Anne Fenton, who represented the Battery Park City Authority at the C.B. 1 meeting, said that the B.P.C.A. was losing $200,000 a year on the facility. Also, she said, the B.P.C.A. had made a major investment in the Asphalt Green community center.

Committee members objected that that was irrelevant in the face of a binding agreement. They also noted the huge difference in price between the two facilities.

Among those who attended the Nov. 4 C.B. 1 meeting were teenagers who believe the Stuyvesant High School Community Center is of vital importance. Robbie Martino, 17, a Millennium High School student who said that he and his peers have all played sports at the Community Center, read a statement on their behalf.

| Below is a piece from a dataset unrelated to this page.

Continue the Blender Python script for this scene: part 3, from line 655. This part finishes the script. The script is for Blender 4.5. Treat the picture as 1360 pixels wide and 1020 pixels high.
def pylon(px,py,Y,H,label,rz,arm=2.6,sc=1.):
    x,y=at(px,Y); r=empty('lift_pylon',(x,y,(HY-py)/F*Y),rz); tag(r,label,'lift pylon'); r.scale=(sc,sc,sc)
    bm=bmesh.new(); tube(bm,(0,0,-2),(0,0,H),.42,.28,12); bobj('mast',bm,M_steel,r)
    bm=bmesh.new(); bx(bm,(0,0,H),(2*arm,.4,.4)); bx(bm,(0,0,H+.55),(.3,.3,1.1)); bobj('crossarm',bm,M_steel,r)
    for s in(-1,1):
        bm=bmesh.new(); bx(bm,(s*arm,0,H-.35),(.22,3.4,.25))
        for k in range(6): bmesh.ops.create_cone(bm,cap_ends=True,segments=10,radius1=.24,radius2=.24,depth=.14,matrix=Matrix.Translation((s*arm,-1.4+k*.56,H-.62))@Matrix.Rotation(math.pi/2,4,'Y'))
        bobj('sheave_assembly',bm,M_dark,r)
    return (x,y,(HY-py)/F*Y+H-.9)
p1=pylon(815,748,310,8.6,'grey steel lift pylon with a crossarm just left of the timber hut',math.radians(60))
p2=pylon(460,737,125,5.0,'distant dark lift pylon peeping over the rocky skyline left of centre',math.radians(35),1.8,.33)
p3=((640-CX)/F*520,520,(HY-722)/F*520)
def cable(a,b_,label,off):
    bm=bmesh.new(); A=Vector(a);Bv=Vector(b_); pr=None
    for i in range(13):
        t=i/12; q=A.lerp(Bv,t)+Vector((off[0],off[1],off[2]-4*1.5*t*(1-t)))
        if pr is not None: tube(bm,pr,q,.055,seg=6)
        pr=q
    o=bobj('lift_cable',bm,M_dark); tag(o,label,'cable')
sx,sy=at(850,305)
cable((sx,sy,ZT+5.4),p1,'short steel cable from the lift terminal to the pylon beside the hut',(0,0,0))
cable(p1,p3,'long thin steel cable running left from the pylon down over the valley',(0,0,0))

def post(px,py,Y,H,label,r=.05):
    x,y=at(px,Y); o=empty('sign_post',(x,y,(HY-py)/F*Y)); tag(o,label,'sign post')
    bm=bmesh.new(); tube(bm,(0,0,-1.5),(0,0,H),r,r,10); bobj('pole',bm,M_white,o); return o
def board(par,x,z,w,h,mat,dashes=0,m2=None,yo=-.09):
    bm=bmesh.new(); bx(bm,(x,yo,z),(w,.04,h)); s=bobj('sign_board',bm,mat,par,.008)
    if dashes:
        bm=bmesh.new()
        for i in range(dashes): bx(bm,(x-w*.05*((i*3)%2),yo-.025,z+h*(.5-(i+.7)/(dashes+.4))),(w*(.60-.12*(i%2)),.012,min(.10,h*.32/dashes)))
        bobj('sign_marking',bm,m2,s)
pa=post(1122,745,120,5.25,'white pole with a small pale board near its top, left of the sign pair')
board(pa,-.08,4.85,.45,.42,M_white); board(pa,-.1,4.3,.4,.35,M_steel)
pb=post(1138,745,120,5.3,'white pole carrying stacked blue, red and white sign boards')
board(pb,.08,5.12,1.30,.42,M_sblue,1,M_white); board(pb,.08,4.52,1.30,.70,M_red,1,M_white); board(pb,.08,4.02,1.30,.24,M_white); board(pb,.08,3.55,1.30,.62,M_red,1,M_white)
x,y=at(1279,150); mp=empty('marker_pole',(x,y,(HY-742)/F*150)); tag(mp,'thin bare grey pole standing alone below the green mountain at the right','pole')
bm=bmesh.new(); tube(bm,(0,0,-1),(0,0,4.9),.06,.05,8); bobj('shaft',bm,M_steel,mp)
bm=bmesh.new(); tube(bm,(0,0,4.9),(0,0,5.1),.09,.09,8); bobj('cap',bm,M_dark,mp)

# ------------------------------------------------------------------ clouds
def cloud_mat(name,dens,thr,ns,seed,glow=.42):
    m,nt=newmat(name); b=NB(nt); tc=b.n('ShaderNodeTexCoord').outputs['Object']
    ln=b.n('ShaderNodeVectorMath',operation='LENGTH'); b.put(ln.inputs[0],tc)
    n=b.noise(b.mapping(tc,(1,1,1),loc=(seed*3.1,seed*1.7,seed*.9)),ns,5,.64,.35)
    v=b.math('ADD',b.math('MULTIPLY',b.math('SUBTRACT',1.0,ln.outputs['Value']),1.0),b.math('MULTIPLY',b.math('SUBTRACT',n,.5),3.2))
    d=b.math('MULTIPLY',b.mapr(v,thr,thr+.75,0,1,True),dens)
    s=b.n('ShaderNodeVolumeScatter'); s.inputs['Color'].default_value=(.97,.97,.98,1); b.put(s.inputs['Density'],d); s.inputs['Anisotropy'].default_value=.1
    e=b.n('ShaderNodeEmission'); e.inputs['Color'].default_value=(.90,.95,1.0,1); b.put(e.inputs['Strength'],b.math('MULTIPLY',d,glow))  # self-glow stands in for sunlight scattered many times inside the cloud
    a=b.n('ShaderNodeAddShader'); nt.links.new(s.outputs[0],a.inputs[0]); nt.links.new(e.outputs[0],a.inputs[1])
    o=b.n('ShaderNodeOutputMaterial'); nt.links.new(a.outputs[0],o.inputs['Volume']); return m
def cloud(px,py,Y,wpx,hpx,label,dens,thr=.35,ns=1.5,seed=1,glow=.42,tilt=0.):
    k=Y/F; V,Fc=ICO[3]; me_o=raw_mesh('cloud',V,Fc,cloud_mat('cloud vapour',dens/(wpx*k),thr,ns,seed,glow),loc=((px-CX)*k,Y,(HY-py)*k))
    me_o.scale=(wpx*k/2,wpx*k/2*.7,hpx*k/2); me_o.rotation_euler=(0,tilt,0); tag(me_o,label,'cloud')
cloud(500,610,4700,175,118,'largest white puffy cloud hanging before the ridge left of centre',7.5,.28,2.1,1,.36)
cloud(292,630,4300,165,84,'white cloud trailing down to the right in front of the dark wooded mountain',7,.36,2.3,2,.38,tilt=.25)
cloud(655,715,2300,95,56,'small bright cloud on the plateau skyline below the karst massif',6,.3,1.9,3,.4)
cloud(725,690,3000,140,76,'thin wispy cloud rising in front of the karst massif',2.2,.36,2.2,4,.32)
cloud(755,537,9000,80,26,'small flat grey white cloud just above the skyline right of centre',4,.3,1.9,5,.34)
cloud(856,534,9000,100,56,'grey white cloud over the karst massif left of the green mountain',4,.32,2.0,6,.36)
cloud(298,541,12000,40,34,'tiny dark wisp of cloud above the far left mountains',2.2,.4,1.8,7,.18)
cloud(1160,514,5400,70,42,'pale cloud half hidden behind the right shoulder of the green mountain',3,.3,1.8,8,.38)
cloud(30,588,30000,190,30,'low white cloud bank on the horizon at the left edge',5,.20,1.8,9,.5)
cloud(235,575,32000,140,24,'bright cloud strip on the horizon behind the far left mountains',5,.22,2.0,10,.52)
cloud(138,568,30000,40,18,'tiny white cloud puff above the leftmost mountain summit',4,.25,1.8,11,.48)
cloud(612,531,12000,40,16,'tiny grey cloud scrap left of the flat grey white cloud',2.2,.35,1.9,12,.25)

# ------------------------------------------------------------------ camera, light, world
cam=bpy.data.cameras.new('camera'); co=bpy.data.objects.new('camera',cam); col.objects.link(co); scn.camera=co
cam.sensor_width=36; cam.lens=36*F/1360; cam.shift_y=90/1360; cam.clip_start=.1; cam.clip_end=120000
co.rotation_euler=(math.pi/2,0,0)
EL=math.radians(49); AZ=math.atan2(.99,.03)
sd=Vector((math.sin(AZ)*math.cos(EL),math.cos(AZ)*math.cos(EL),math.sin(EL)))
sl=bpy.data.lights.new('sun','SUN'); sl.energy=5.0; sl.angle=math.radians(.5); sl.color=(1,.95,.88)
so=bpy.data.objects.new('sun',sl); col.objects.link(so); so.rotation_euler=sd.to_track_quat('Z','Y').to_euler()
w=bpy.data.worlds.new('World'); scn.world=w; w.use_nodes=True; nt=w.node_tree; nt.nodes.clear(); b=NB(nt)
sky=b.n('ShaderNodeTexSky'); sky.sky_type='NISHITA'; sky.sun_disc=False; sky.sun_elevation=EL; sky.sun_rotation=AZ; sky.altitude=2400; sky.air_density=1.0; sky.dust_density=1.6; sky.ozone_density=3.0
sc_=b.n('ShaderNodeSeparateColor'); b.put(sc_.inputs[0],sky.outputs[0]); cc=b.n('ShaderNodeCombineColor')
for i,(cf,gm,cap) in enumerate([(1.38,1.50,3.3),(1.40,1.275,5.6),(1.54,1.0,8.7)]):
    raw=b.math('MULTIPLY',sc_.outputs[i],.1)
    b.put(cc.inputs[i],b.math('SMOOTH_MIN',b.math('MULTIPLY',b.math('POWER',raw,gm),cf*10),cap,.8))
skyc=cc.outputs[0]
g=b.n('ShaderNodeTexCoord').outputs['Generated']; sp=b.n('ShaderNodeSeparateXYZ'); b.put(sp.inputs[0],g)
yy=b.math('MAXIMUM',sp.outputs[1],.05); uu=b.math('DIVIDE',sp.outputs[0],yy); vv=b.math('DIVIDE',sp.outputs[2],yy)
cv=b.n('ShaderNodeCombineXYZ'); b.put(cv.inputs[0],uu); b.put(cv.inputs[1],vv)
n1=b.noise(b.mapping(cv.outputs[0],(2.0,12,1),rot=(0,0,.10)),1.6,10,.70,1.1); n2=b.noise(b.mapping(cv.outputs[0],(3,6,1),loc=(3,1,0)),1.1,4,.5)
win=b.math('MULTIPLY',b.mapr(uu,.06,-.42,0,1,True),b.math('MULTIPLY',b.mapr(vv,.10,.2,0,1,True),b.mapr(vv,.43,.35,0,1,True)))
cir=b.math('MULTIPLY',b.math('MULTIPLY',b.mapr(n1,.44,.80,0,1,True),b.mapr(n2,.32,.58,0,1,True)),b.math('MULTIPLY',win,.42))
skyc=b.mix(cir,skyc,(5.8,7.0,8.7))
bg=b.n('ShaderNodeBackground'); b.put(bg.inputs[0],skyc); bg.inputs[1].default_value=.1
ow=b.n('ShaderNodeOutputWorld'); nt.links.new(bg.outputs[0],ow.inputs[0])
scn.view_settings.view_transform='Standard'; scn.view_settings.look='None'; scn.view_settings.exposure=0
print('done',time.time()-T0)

“We ask that you don’t forget about us,” Martino said. “You, as a community, have worked so hard to provide for us in our younger years. Please don’t turn your back on us now. We understand that this new and beautiful athletic facility where we are does exist, and sure, some of my friends and their families do have a membership and I often see them and their parents on the treadmills or around the basketball court. But this facility, as wonderful as it is, is not for everyone. It isn’t for many families and many teenagers who can’t afford it. For them, for us, we are just outsiders looking in. We are not outsiders in our own community and never will be. Downtown Manhattan is our home. Please find a way to keep the Stuyvesant High School Community Center open for this group.”

His remarks were followed by applause.

In the committee’s discussion about the wording of a resolution to go to C.B. 1’s full board for approval, Bob Townley, executive director of Manhattan Youth, said that it was essential that the Stuyvesant High School Community Center not only stay open, but that it continue to be affordable.

“It is ludicrous to think that because the Battery Park City Authority is losing $200,000 a year, that they have to close this amenity,” he said.

Tom Goodkind, a member of the Battery Park City Committee who participated in the negotiations that ended with Asphalt Green being selected to run a community center in Battery Park City, said that he and others who arranged that deal had been mistaken.

“We all thought that this would be an affordable community center,” he said of the Asphalt Green facility. “It is not. We didn’t know that when we voted this in. And that, to me, is a kick in the teeth.”

Referring to the students and to others who can’t afford Asphalt Green, he said that it would be great if they could use the center “instead of watching people through the window and saying, ‘I guess I’m not a part of that community.’ This community is low income, middle income and upper income…If they want to cut [the Stuyvesant Community Center] down, then price something in so this gang could come here. [Asphalt Green] was supposed to be a community center. Make it a community center.”

The committee approved a resolution that will go before the full board on Nov. 21, calling on the B.P.C.A. to continue operating the Stuyvesant High School Community Center at an affordable price as required by the legally binding agreement.

In the discussion that preceded the vote, Mark Costello, a lawyer and former head of the Downtown Little League, said that the repercussions of breaking this agreement would go far beyond the Stuyvesant Community Center.

“The set of documents that require the Authority to continue to operate this [center] are the strongest documents we’ve ever gotten in 25 years,” he said. “Similar agreements govern our dog run. They govern some aspects of our schools. If this agreement can be washed away, nothing is sacred. So in some ways, this battle goes beyond even keeping the community center open. It goes to whether we can negotiate agreements that bind. And if you can’t, then I think this place changes in fundamental ways. I think we have to hold the line here.”